Native American Youth

With generous support from the San Manuel Band of Mission Indians, the Alliance is partnering with the Juvenile Court and the American Indian and Alaskan Native community to better care for American Indian children in foster care.

The American Indian community strongly promotes the need to support American Indian families and children with quality services and advocacy that place a high regard on cultural values, tribal affiliation and spirituality.  Indian children in foster care are at high risk of becoming disconnected from those services and values, especially in Los Angeles County where they are likely to be placed in non-Indian foster care settings. Accordingly, the Alliance participates in a stakeholder group that meets regularly to improve outcomes for these children and which includes representatives from various tribes, the State Bar of California, the Juvenile Court, child welfare officials, and American Indian social service agencies.

A subcommittee of the Stakeholder group, co-chaired by the Alliance and United American Indian Involvement (UAII), is working to expand the array of services available to children in foster care while also protecting their core values. Towards this goal, the Alliance worked to identify and reach out to service providers that were not already included in the “Red Pages,” which is a resource directory for the American Indian community first compiled by UAII in 2001. New agencies included in a recent reprint include Bet Tzedek Legal Services, Learning Rights Law Center, Mental Health Advocacy Services and others.
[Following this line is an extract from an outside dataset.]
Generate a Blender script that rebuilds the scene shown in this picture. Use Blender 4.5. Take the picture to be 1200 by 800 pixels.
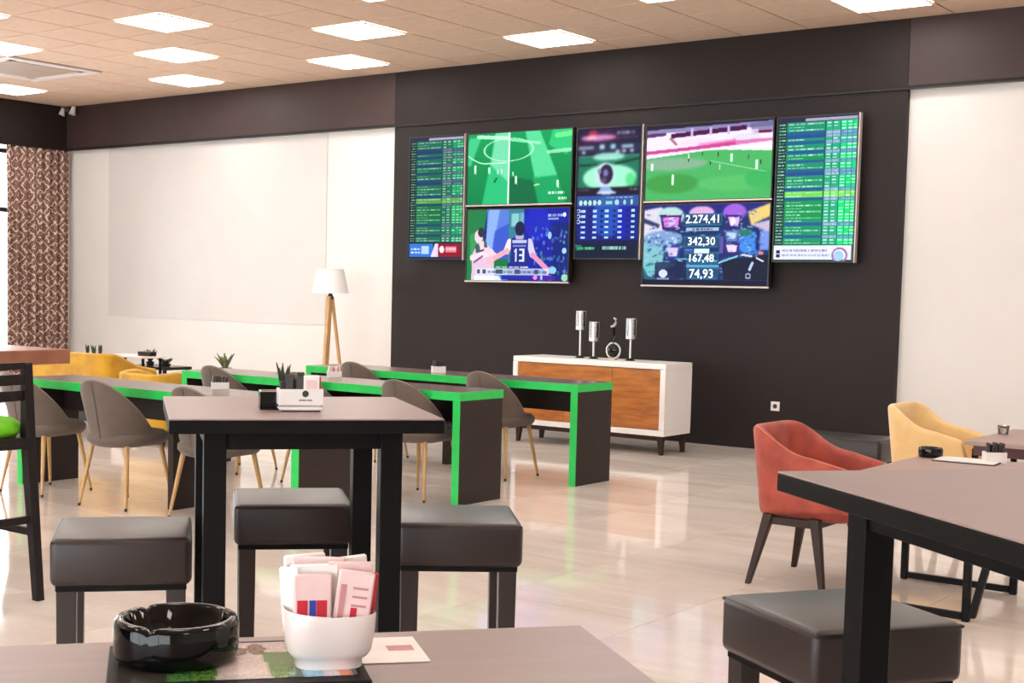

Concurrent with distribution, UAII and the Alliance cohosted a resource for Red Pages providers, old and new, to meet and discover each other. The fair kicked off with a training by UAII about the importance of acknowledging and understanding historical trauma and its impact on the American Indian community.

In addition to this important effort, Alliance advocates work closely with a specialized court and judge (former Alliance Legal Director Amy Pellman) to screen Native American foster children for needed Alliance services and support.